Eu chegava ao portão de entrada do
Engenho e lá estava ele a me recepcionar com a alegria espontânea que lhe era
peculiar e a interrogação de sempre: sê-u Dêjáime, vêi tomá um-a garapín-a?
Pódi Entrá, seu minino, talí os cópus!
Só essa recepção já me bastava para ter um dia
alegre, e claro que a garapinha era uma delícia e eu jamais poderia recusar a
gentil oferta!
Conheci o CANECO e nos tornamos amigos,
através de um contemporâneo do Grupo Escolar Antonio Faria, meu amigo Francisco
das Chagas Oliveira Rêgo, ou simplesmente Chico Rêgo, um amigo daqueles que meu
pai chamava AMIGO DO PEITO, e era mesmo e o foi por mais de sessenta anos, até
o nosso último Carnaval juntos, no trágico e atípico ano de 2020, quando ele
involuntariamente encerrou sua passagem na Terra dos Humanos.
Tomada a garapa saborosíssima, com o pão mais
gostoso que já saboreei até hoje, eu começava a desincumbir-me da minha
obrigação, isto é, comprar as encomendas! Era então a hora de negociar, duas
rapaduras, um alfinim, uma batida e um litro de mel! Toda a despesa girava em
torno de dois cruzeiros, uma cédula de cor amarela, que eu me orgulhava de
ostentá-la por alguns minutos e naquele momento me considerava um homem rico!
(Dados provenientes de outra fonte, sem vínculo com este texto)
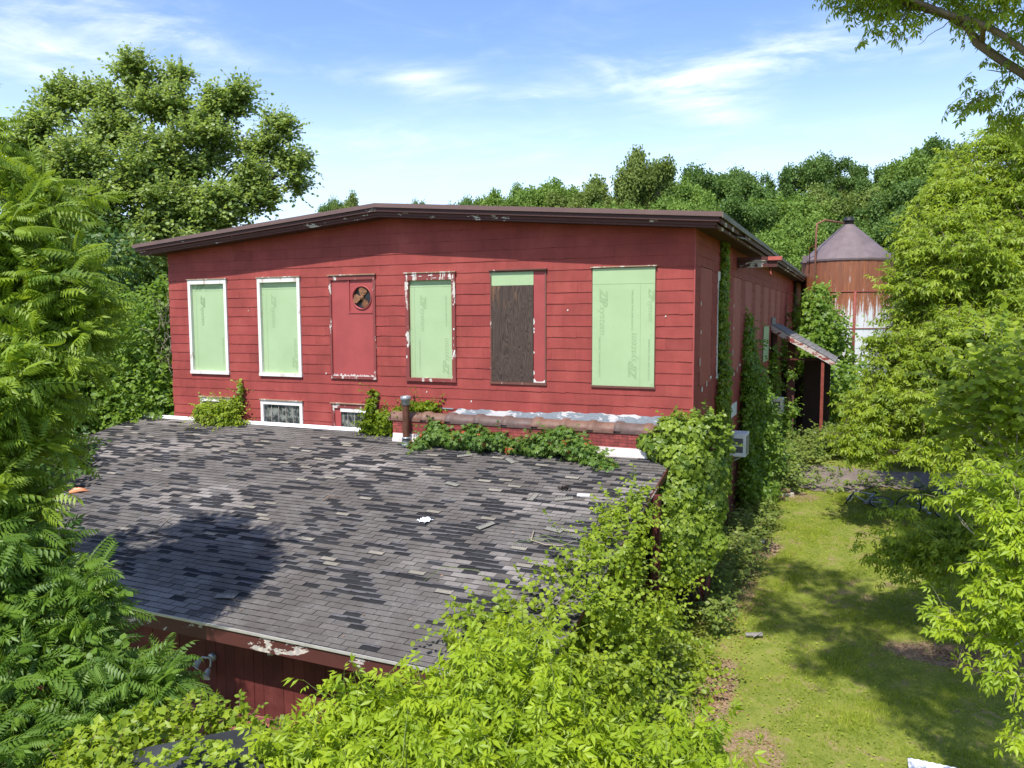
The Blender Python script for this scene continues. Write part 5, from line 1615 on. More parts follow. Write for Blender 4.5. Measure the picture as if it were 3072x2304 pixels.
sapling('box_elder_shrub', 'lime green box elder shrub rising highest over the annex eave at bottom centre',
        [(1530, 1960, 8.6, .22), (1520, 2060, 8.4, .38), (1420, 2110, 8.2, .4), (1620, 2130, 8.2, .42), (1330, 2190, 7.8, .42), (1500, 2220, 7.6, .5), (1690, 2240, 7.6, .4), (1200, 2200, 8.0, .36), (1600, 2350, 7.2, .6), (1350, 2360, 7.0, .6), (1450, 2500, 7, .7), (1700, 2500, 7.2, .7)],
        760, (-.6, -10.4, -8.4))
sapling('box_elder_shrub', 'lime green box elder shrub left of centre under the annex eave fascia',
        [(1080, 2125, 8.3, .24), (1010, 2215, 8.1, .34), (1130, 2245, 8.0, .36), (930, 2305, 7.8, .34), (1050, 2355, 7.5, .45), (1200, 2375, 7.2, .5), (900, 2445, 7.4, .5), (1100, 2525, 7.0, .6)],
        380, (-2.2, -10.6, -8.4))
sapling('box_elder_shrub', 'low lime green shrub at the bottom edge beside the lawn',
        [(1830, 2300, 7.8, .3), (1960, 2290, 7.8, .26), (2080, 2260, 8.0, .24), (2130, 2330, 7.8, .28), (1980, 2400, 7.4, .45), (1830, 2450, 7.4, .5), (2120, 2450, 7.5, .4)],
        230, (1.0, -10.2, -8.4))
# ivy covered shed roof at the bottom left
SH = thing('small_shed', (-2.6, -12.3, -8.5), 'small shed with a dark hipped roof almost buried in ivy at bottom left', 'shed')
mb = MB()
ap = at(570, 2215, 7.4); ce = ap - np.array([0, 0, .55])
N = 5; vs = [ap]
for k in range(N):
    a_ = 2 * pi * k / N + .5; vs.append(ce + np.array([1.3 * cos(a_), 1.3 * sin(a_), 0]))
mb.add(vs, [(0, k + 1, (k + 1) % N + 1) for k in range(N)]); mb.add(vs[1:], [tuple(reversed(range(N)))])
mb.build('roof', simple('dark slate felt', (.03, .032, .036), .8, .35, 5, fine=60), SH)
mb = MB(); mb.lathe((ce[0], ce[1], 0), [(1.05, -8.6), (1.05, ce[2])], 10, smooth=False); mb.build('wall', M_REDDARK, SH)
IV2 = plant('ivy', (-3.4, -11.6, -8.4), 'bright sprawling ivy around the dark shed roof at bottom left', 'ivy')
lob = px_lobes([(880, 2250, 8.4, .3), (790, 2240, 8.4, .3), (700, 2220, 8.5, .32), (610, 2210, 8.5, .33), (500, 2205, 8.4, .34), (400, 2235, 8.2, .36), (300, 2295, 8.0, .4), (360, 2365, 7.6, .4), (820, 2310, 8.0, .34), (900, 2350, 7.8, .34), (720, 2300, 8.1, .3), (560, 2280, 8.1, .24), (860, 2420, 7.5, .34), (790, 2400, 7.4, .22), (430, 2305, 7.9, .28), (230, 2395, 7.5, .45), (350, 2475, 7.2, .5), (880, 2530, 7.2, .5)])
f_ = Foliage(); tw = Foliage()
shell_leaves(f_, rb, lob, 5200, IVY, .085, .6, 1.1, .3, face=(0, -.35, .6), jit=.5); sprays(f_, tw, rb, lob, 420, .26, 7, [LEAF, IVY], .075, up=.5, droop=.35, lo=.7)
for tr in ((430, 2330, 600, 2225), (560, 2345, 620, 2240), (650, 2330, 640, 2250), (720, 2300, 660, 2240), (500, 2300, 580, 2240)):
    P0_ = at(tr[0], tr[1], 6.85); P1_ = at(tr[2], tr[3], 7.25); n = 34; t_ = rb.random((n, 1)); P = P0_ + (P1_ - P0_) * t_ + rb.normal(size=(n, 3)) * .035 + np.array([0, 0, .05])
    f_.put(IVY, P, rb.normal(size=(n, 3)) * (1, 1, .3), np.array([0, -.4, 1.]) + rb.normal(size=(n, 3)) * .4, .07)
f_.build('leaves', L_YEL, IV2); tw.build('stems', M_TWIG, IV2)

# tree of heaven on the left
TL_ = plant('tree_of_heaven', (-9.5, -11.5, -8.5), 'tall feathery leaved tree filling the left edge in front of the annex', 'tree')
lob = px_lobes([(30, 540, 11, .45), (120, 640, 11, .5), (20, 700, 10.5, .6), (150, 780, 10.8, .55), (40, 880, 10.4, .7), (200, 900, 10.8, .45), (120, 1000, 10.4, .7), (240, 1010, 10.8, .38), (40, 1140, 10.2, .8), (150, 1130, 10.4, .45),
                (60, 1260, 10.2, .5), (-60, 1380, 10, .6), (40, 1380, 10.2, .35), (-30, 1540, 9.8, .5), (-120, 700, 11, 1.0), (-150, 1000, 10.5, 1.1), (-150, 1300, 10.3, 1.0), (-100, 450, 11.5, .7),
                (-330, 800, 11.6, .6), (-420, 950, 12.0, .7), (-330, 1180, 11.5, .7), (-560, 880, 12.2, .6)])
f_ = Foliage(); tw = Foliage()
sub = clumps(rb, lob, 5, .42, .3, 1.05)
sprays(f_, tw, rb, sub, 1150, .4, 5, [PINN, PINN2, PINN3], .36, up=.45, droop=.25, lo=.1, hi=1.0, leafdroop=.02, twr=.007, wild=.7, nrand=.6, sizevar=.45)
sprays(f_, tw, rb, sub, 500, .35, 7, [LEAF, ROUND], .11, up=.2, droop=.5, lo=.1, hi=.9, leafdroop=.6, wild=.8, nrand=.8)
f_.build('crown', leaf_mat('feathery tree leaf', (.07, .15, .014), (.30, .41, .035), (.42, .56, .03), .4), TL_); tw.build('twigs', M_STEM, TL_)
woody(rb, (-9.6, -11.6, -8.6), (-9.2, -11.2, -4.5), lob, .13, .4).build('trunk', M_BARK, TL_)
TL2 = plant('sumac_shrub', (-7.6, -10.6, -8.5), 'feathery sumac shrub with shade-darkened leaves reaching across the annex eave at left', 'shrub')
lob = px_lobes([(-10, 1660, 9.6, .5), (90, 1640, 9.8, .28), (60, 1780, 9.4, .45), (210, 1800, 9.5, .3), (60, 1920, 9.2, .55), (230, 1930, 9.3, .45), (330, 1850, 9.4, .3), (330, 1990, 9.2, .4), (410, 2020, 9.2, .28), (455, 1990, 9.3, .16), (140, 2050, 9.0, .5), (40, 2180, 8.8, .6), (250, 2130, 8.8, .42), (400, 2090, 9.0, .34), (-100, 1800, 9.5, .8), (180, 2270, 8.4, .5), (30, 2330, 8.2, .6), (460, 2070, 9.2, .2)])
f_ = Foliage(); tw = Foliage()
sub = clumps(rb, lob, 4, .45, .3, 1.0)
sprays(f_, tw, rb, sub, 820, .3, 5, [PINN, PINN2, PINN3], .31, up=.45, droop=.3, lo=.15, hi=1.0, leafdroop=.05, twr=.006, wild=.6, nrand=.5, sizevar=.4)
sprays(f_, tw, rb, sub, 350, .3, 6, [ROUND], .10, up=.2, droop=.5, lo=.1, hi=.9, leafdroop=.5, wild=.8)
f_.build('leaves', leaf_mat('shade darkened sumac leaf', (.05, .115, .014), (.19, .31, .035), (.3, .46, .03), .38), TL2); tw.build('twigs', M_STEM, TL2)  # leaf greens darkened for the shade of the tree above
woody(rb, (-7.4, -10.8, -8.6), (-7.2, -10.7, -7.6), lob, .06, .5).build('stem', M_BARK, TL2)
# understory behind it, left of the annex
TL3 = plant('understory_shrub', (-20, -1, -8), 'deep green undergrowth left of the annex roof', 'shrub')
lob = px_lobes([(100, 1500, 19, 1.4), (0, 1350, 20, 1.8), (150, 1420, 21, 1.2), (-100, 1600, 17, 1.6), (60, 1700, 16, 1.2), (60, 900, 27, 2.2), (200, 850, 29, 2.0), (300, 780, 31, 1.8), (100, 1100, 25, 2), (-50, 1150, 23, 2.2)])
f_ = Foliage(); tw = Foliage(); shell_leaves(f_, rb, lob, 9000, ROUND, .2, .5, 1.1, .5, face=(0, -.3, .4)); sprays(f_, tw, rb, lob, 1400, .7, 6, LEAF, .2, up=.3, droop=.4, lo=.7)
f_.build('leaves', L_DEEP, TL3); tw.build('twigs', M_BARKD, TL3)

# big poplar upper left
def leafy_tree(name, label, base, fork, lobes, r0, n, length, per, size, mat, bark=M_BARK, tmpl=None, droop=.3, up=.3, group=None, lo=.3, twr=.01, frac=.35, cat='tree', hi=1.0, leafdroop=.35, sub=None, nrand=.35, wild=.35):
    o = plant(name, tuple(base), label, cat, group)
    f_ = Foliage(); tw = Foliage()
    sprays(f_, tw, rb, clumps(rb, lobes, *sub) if sub else lobes, n, length, per, tmpl or ROUND, size, nrand=nrand, wild=wild, up=up, droop=droop, lo=lo, hi=hi, twr=twr, leafdroop=leafdroop)
    f_.build('crown', mat, o); tw.build('twigs', bark, o)
    woody(rb, base, fork, lobes, r0, frac).build('trunk', bark, o)
    return o


PL = [(210, 310, 41, 1.5), (130, 420, 40, 1.7), (420, 250, 41, 1.25), (330, 370, 40, 1.7), (480, 330, 40, 1.6), (520, 240, 41, .9), (640, 330, 41, 1.5), (720, 290, 41, .8), (650, 450, 40, 1.8), (830, 400, 41, 1.0), (800, 470, 41, 1.2), (880, 500, 41, .9), (900, 560, 41, .7),
      (230, 520, 39, 2.0), (420, 520, 39, 2.2), (560, 560, 39, 2.0), (740, 560, 40, 1.5), (120, 600, 39, 1.9), (330, 660, 38, 2.2), (520, 690, 38, 2.1), (680, 660, 39, 1.6), (200, 740, 38, 2.2), (420, 800, 37, 2.0), (790, 620, 40, .9), (60, 520, 40, 1.2), (310, 300, 41, .9)]
leafy_tree('poplar', 'large open crowned poplar towering behind the left end of the red building', (-27.5, 12.3, -7.2), tuple(at(450, 720, 40)), px_lobes(PL), .42, 17000, .85, 7, .185, L_COT, M_BARKD, ROUND, .12, .7, lo=.1, twr=.009, frac=.38, sub=(9, .38), nrand=.6, wild=.55)

# background wood on the hill: five crowns, copied
def far_proto(name, seed, mat, tall=1.0, nlob=20, n=10500, label='', bark=M_BARKD, group=None):
    r = np.random.default_rng(seed)
    H_ = 12.0
    lobes = []
    for k in range(nlob):
        z = r.uniform(.35, 1.0); rad = 3.6 * math.sqrt(max(.08, 1 - ((z - .55) / .55) ** 2)) / tall ** .5
        a_ = r.uniform(0, 2 * pi); q = r.uniform(.35, .95)
        lobes.append((rad * q * cos(a_), rad * q * sin(a_), z * H_, r.uniform(.9, 1.9)))
    lobes.append((0, 0, H_ * .98, 1.1)); lobes.append((0, 0, H_ * .6, 2.6))
    for k in range(5):
        a_ = r.uniform(0, 6.28); lobes.append((2.6 * cos(a_), 2.6 * sin(a_), H_ * r.uniform(.3, 1.02), r.uniform(.6, 1.1)))
    o = bpy.data.objects.new(name, None); COL.objects.link(o); ROOTLOC[o.name] = np.zeros(3)
    big = lobes; lobes = clumps(r, lobes, 6, .38, .35, .9)
    L, R = lobes_np(lobes)
    w = R[:, 0] ** 2; w /= w.sum(); k = r.choice(len(L), n, p=w)
    d = sphere_dirs(r, n); P = L[k] + R[k] * d * r.uniform(.55, 1.05, (n, 1)) * (1 + .12 * np.sin(d[:, :1] * 7 + k[:, None]))
    f_ = Foliage()
    for q in range(3):
        s = slice(q, None, 3); m_ = len(P[s])
        f_.put(TUFT[q], P[s], r.normal(size=(m_, 3)), norm(d[s] + np.array([0, 0, .4])), r.uniform(.32, .58, m_), np.clip(.5 * r.random(m_) + .5 * (w[k[s]] * 40 % 1), 0, 1))
    f_.build('crown', mat, o, local=True)
    woody(r, (0, 0, -.5), (0, 0, H_ * .4), big, .25, .3).build('trunk', bark, o, local=True)
    return o


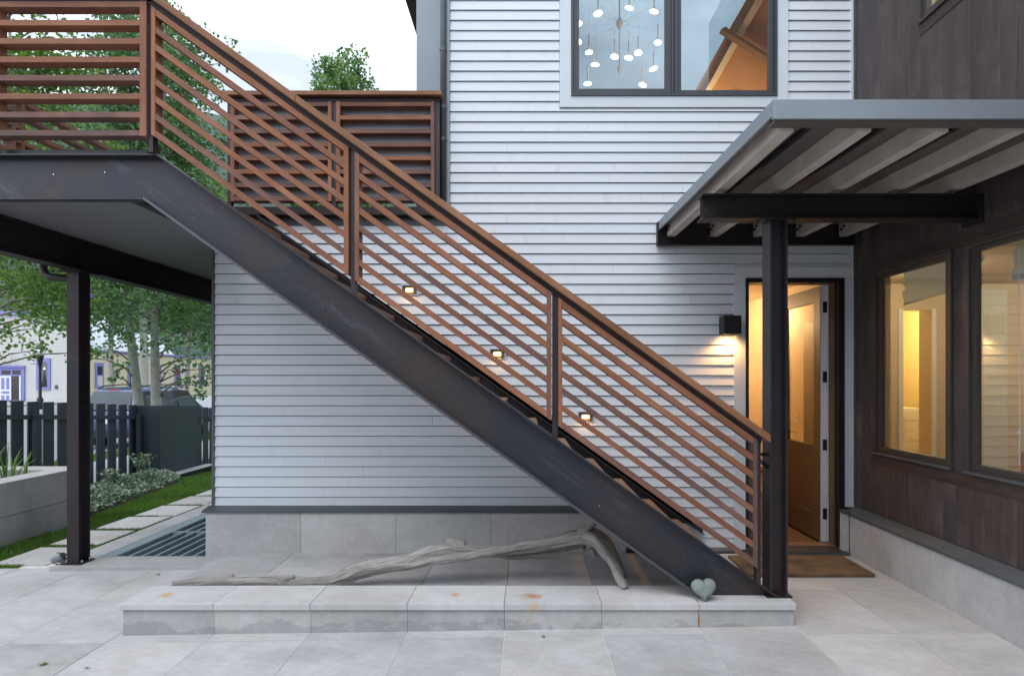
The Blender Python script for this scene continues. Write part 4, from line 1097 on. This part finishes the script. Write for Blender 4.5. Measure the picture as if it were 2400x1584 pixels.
at_ = dw.data.attributes.new('grain', 'FLOAT_VECTOR', 'POINT')
for i_, g_ in enumerate(GRAIN): at_.data[i_].vector = g_
dw; tag(dw, 'long forked grey driftwood branch lying on the stone platform', 'driftwood')

# ================================================================== LEFT GARDEN
gr = thing('window_well_grate', 'blue grey metal grate over the window well beside the plinth', 'grate')
gx0, gx1, gy0, gy1, gzt = -4.23, pj[0]-.004, 5.835, 9.3, -.058
q = MB(); q.box(gx0, gx0+.14, gy0, gy1, gzt-.05, gzt); q.box(gx0+.14, gx1, gy0, gy0+.035, gzt-.05, gzt); q.box(gx0+.14, gx1, 6.80, 6.835, gzt-.05, gzt); q.box(gx0+.14, gx1, gy1-.03, gy1, gzt-.05, gzt)
q.build('frame', M['grate'], gr)
xx = gx0+.25
while xx < gx1-.01:
    box('bar', M['grate'], gr, xx, xx+.030, gy0+.0355, 6.7995, gzt-.05, gzt-.002); box('bar', M['grate'], gr, xx, xx+.030, 6.8355, gy1-.0305, gzt-.05, gzt-.002); xx += .128
box('well', M['pit'], gr, gx0+.02, gx1, gy0+.01, gy1, -.42, -.36)

ltc = thing('cable', 'looped black cable beside the ground light at the steel column', 'cable')
b = MB(); cxx, cyy = PX(121, 246), PY(246)
for s_ in range(2):
    pts = [(cxx+.085-.05*math.cos(a)-s_*.02+.03, cyy-.03*s_+.01*math.sin(a*2), -.005+.055*math.sin(a)+.01*s_) for a in [R(d_) for d_ in range(60, 310, 16)]]
    b.tube(pts, .005, 6)
b.build('loop', M['black'], ltc, True)
gl = MB().tube([(PX(125, 246), PY(246), PZ(1313, 246)), (PX(146, 246), PY(246)+.01, PZ(1303, 246))], [.036, .038], 14).build('ground_light', M['zinc'], smooth=False)
tag(gl, 'small grey cylinder ground light leaning at the foot of the steel column', 'light')

pla = thing('concrete_planter', 'grey cast concrete planter box with leafy iris at far left', 'planter')
XPl = -5.63; pzt = .585
q = MB(); q.box(XPl-.30, XPl, 2.4, 7.57, .22, pzt); q.box(-9, XPl-.30, 7.25, 7.57, .22, pzt); 
q.build('rim', M['concrete'], pla)
q = MB(); q.box(XPl-.30, XPl-.004, 2.4, 7.566, -.4, .214); q.box(-9, XPl-.30, 7.25, 7.566, -.4, .214); q.build('footing', M['concrete'], pla)
box('soil', M['soil'], pla, -9, XPl-.3, 2.4, 7.25, -.2, .46)
ir = thing('iris_plant', 'upright green iris leaves growing from the concrete planter', 'plant')
b = MB(); rr = random.Random(12)
for i in range(34):
    x = -6.22+rr.uniform(-.24, .16); y = 7.0+rr.uniform(-.2, .2); h = rr.uniform(.28, .52); l = rr.uniform(-.22, .22); l2 = rr.uniform(-.1, .1); wd = .011
    p = [(x, y, .46), (x+l*.3, y+l2*.3, .46+h*.6), (x+l, y+l2, .46+h)]
    b.v += [(p[0][0]-wd, p[0][1], p[0][2]), (p[0][0]+wd, p[0][1], p[0][2]), (p[1][0]+wd, p[1][1], p[1][2]), (p[1][0]-wd, p[1][1], p[1][2]), p[2]]
    m = len(b.v); b.f += [(m-5, m-4, m-3, m-2), (m-2, m-3, m-1)]
b.build('foliage', M['blade'], ir, normals=False)

# fence
fen = thing('garden_fence', 'charcoal wide picket fence between garden and street', 'fence')
XF = -7.6
yy = 6.4
while yy < 20:
    zt = 1.38-.066*(yy-8.66); zb = gz(-7, yy)-.06
    if not (11.35 < yy < 12.9):
        box('picket', M['dark_fence'], fen, XF-.022, XF, yy, yy+.205, zb-.05, zt)
    yy += .287
segs_ = [(6.4, 8.9), (8.9, 11.45), (12.85, 15.4), (15.4, 20)]
for a, b_ in segs_:
    for off in (.20,):
        za, zb = 1.38-.066*(a-8.66)-off, 1.38-.066*(b_-8.66)-off
        MB().add([(XF+.001, a, za-.07), (XF+.045, a, za-.07), (XF+.045, b_, zb-.07), (XF+.001, b_, zb-.07), (XF+.001, a, za), (XF+.045, a, za), (XF+.045, b_, zb), (XF+.001, b_, zb)],
             [(0, 3, 2, 1), (4, 5, 6, 7), (0, 1, 5, 4), (1, 2, 6, 5), (2, 3, 7, 6), (3, 0, 4, 7)]).build('rail', M['dark_fence'], fen)
for yp in (9.0, 11.38, 15.3):
    box('post', M['dark_fence'], fen, XF+.046, XF+.12, yp, yp+.09, -.3, 1.38-.066*(yp-8.66)-.19)
ub = thing('utility_box', 'charcoal sheet metal enclosure set against the picket fence', 'enclosure')
q = MB().add([(-7.62, 11.5, -.3), (-7.17, 11.5, -.3), (-7.17, 12.8, -.3), (-7.62, 12.8, -.3), (-7.62, 11.5, 1.19), (-7.17, 11.5, 1.19), (-7.17, 12.8, 1.12), (-7.62, 12.8, 1.12)],
        [(0, 3, 2, 1), (4, 5, 6, 7), (0, 1, 5, 4), (1, 2, 6, 5), (2, 3, 7, 6), (3, 0, 4, 7)]).build('body', M['dark_fence'], ub)
box('side_flange', M['dark_fence'], ub, -7.168, -7.150, 11.50, 11.53, -.15, 1.0)
box('base', M['concrete'], ub, -7.165, -6.85, 11.3, 13.2, -.3, -.185)
box('edging', M['black'], ub, -6.849, -6.82, 11.3, 13.2, -.3, -.17)

# ================================================================== VEGETATION
def leaf_disc(b, c, r_, rr):
    n = Vector((rr.gauss(0, 1), rr.gauss(0, 1), rr.gauss(0, 1)+.3)).normalized()
    u = n.orthogonal().normalized(); v = n.cross(u)
    a0 = rr.uniform(0, 6.28); m = len(b.v)
    for k in range(5):
        a = a0+k*2*math.pi/5; q = r_*(1.15 if k == 0 else .95)
        b.v.append(tuple(c+u*math.cos(a)*q+v*math.sin(a)*q))
    b.f.append((m, m+1, m+2, m+3, m+4))
def crown(name, mat, parent, clusters, leaf_r, per, rr, spread=1.0):
    b = MB()
    for (c, cr_) in clusters:
        for _ in range(int(per*cr_*cr_*4)+28):
            d = Vector((rr.gauss(0, 1), rr.gauss(0, 1), rr.gauss(0, 1)))
            d = d.normalized()*cr_*rr.random()**.45*spread; d.z *= .8
            leaf_disc(b, c+d, leaf_r*rr.uniform(.7, 1.25), rr)
    return b.build(name, mat, parent, normals=False)
def tree(name, label, base, top, r0, seed, mat, leaf_r, z_lo, z_hi, spread, nb=26, per=60, group='aspens beyond the fence', extra=(), cl=(.28, .6)):
    rr = random.Random(seed); t_ = thing(name, label, 'tree', group)
    base = Vector(base); top = Vector(top); b = MB()
    N = 9; pts = []
    for i in range(N):
        f = i/(N-1); p = base.lerp(top, f); p.x += .10*math.sin(f*5+seed); p.y += .10*math.cos(f*4+seed); pts.append(p)
    b.tube(pts, [r0*(1-.85*i/(N-1))*(1.25 if i == 0 else 1) for i in range(N)], 10)
    b.build('trunk', M['bark'], t_, True)
    cls = []; br = MB()
    H = top.z-base.z
    for i in range(nb):
        zf = (z_lo+(z_hi-z_lo)*(i+rr.random())/nb-base.z)/H
        zf = min(.99, max(.1, zf)); p = base.lerp(top, zf); a = rr.uniform(0, 6.28)
        ln = spread*(1-.55*max(0, (zf-.3)/.7))*rr.uniform(.45, 1.05)
        e_ = p+Vector((math.cos(a)*ln, math.sin(a)*ln, ln*rr.uniform(.05, .6)))
        mid = p.lerp(e_, .5)+Vector((0, 0, .12*ln))
        br.tube([p, mid, e_], [r0*.22, r0*.13, .008], 5, False)
        for k in range(rr.randint(2, 4)):
            f = rr.uniform(.45, 1.1); c = p.lerp(e_, f)+Vector((rr.uniform(-.3, .3), rr.uniform(-.3, .3), rr.uniform(-.35, .25)))
            cls.append((c, rr.uniform(*cl)))
    for e_ in extra:
        c, r_ = Vector(e_[0]), e_[1]; cls.append((c, r_))
        p = base.lerp(top, min(.95, max(.05, (c.z-.3-base.z)/H))); br.tube([p, p.lerp(c, .5)+Vector((0, 0, .1)), c], [r0*.2, r0*.12, .008], 5, False)
    br.build('branches', M['twig'], t_, normals=False)['kind'] = 'stuff'
    crown('crown', mat, t_, cls, leaf_r, per, rr)
    return t_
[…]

CANECO atendia ao pedido, recebia o
dinheiro e, perguntava-me sorridente: meu brâncu num qué levá maiz úm-a rapadura,
úm-a batida ô úm aufiním? Eu apreensivo lhe dizia: não posso comprar mais do
que me mandaram e não tenho mais dinheiro meu amigo, ao que ele sempre sorrindo dizia mansamente: escôia, môcím de Deus, é um presenti do
ingêem, seu Mácimu mi dêu ordi! Contente e, agora despreocupado, eu fazia a
minha escolha e, pensava, ah, esse presente é meu, pois fui eu quem fez o
negócio! Pensamento correto, mas desnecessário, pois na minha casa, realmente
tudo era nosso, todavia toda criança tem seu egoísmo inocente e eu não poderia
ser a exceção! Efetuada a compra, era hora da despedida e o agradecimento ao
meu amigo CANECO, que me fazia uma cobrança encantadora: decá o abráçu do Nêgu
Véi! Que educação natural, que ser humano formidável!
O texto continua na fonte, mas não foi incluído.